Saturday, 23 June 2012

Insane mental maps

Mental maps
Cycling: Newcastle vs Braunschweig (matching scale) - which one is bike friendly?
Dunno where it was mentioned, or who mentioned it. But the word "mental map" came up the other day.

Which made me think.

Our walking mental map is along footways and pavements, and it isn't usually great. But there's  salvation in some continuity and some safety. Crossing the road is usually difficult, but at least we get some grade-separation from traffic.

The cycling mental map is probably a bit more mental -  in the other sense of the word, insane.

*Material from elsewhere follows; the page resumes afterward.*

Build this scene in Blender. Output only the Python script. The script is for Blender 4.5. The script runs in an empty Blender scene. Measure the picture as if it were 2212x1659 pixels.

In our house, every time we set off to a new location, we are chatting through the route. It's a ritual. A comedy ritual. Many times repeated. As we know from experience...
  • There's no continuity, 
  • cycleways start then end just as you were happy to have one, 
  • there's special skills involved, 
  • possibly there's some PC-ing included, 
  • there's the decision between cycling on fast busy 40 mph road or detouring twice the distance through back streets. 
  • Crossing roads is hell, 
  • and multi-lane roundabouts are a real putter-off.
He relishes conflict, I don't. Resulting in me knowing the shortcuts, the other half has the better manoeuvres and tactics. We learn. We teach is other. I will be brave.

The cycling map - mental - a bit like the walking map it's riddled with obstacles and danger signs, flashing warning signs in the brain, signalling "hazard", "careful here", "no-go area", "nightmare crossing", "d-d-d-danger", and so on. A bit like the map I created the other day for my bike commute. This is MY cycling map. This is how I see cycling in Newcastle, and incidentally 800 folks are with me on that.

To "normal" people this just means: Cycling. No. I can't get my head around it. There's no way! Literally.

Mental maps, mapped and printed.

I haven't consulted the official cycling map in yonks. It doesn't help me. It doesn't get me anywhere. I check the A to Z to locate my destination - it's just as good to tell you about cycling conditions.

Tyne and Wear authorities have recently printed the third edition of their cycling map. What is clear to me is that printed maps don't tell the full story. And that it's not easy to keep up to date with the removal of provision.
  • Long eradicated cycle lanes are still shown on the map (Elswick, Scotswood, Newburn). 
  • It was sad to see the Silverlonnen lanes lost (lost on the map as well). 
  • In addition we are now proud owners of NCN725. It's sign-posted, and has a lovely pink line on the map. Alas. It offers little help to me, someone who's travelling through Newcastle North to South for their cycle commute, for safety, continuity or space provision. N'er mind convenience or pleasure.
If you wanted to obtain a Tyne & Wear set of the maps you are asked to ring six different phones. Easy? Accessible?

If anything the new maps just re-affirm to me the point I am making above. The cycling maps themselves are just that: mental. It must be a real disappointment to someone who's new to cycling and having keenly obtained the cycle map, then to experience the patchy cycling provision and hostile road conditions.

They probably think there's something wrong with them, not the map.

UK Cycling - short-changed again
UK Cycling - short-changed again

Typical reaction: I give up. I'll drive next time. It's more direct and convenient. There's better space clarity; roads are for cars, right?

The other day I was asked to be grateful to be given scraps. You know what? I am not. I am rather dissatisfied with a service I, too, pay for.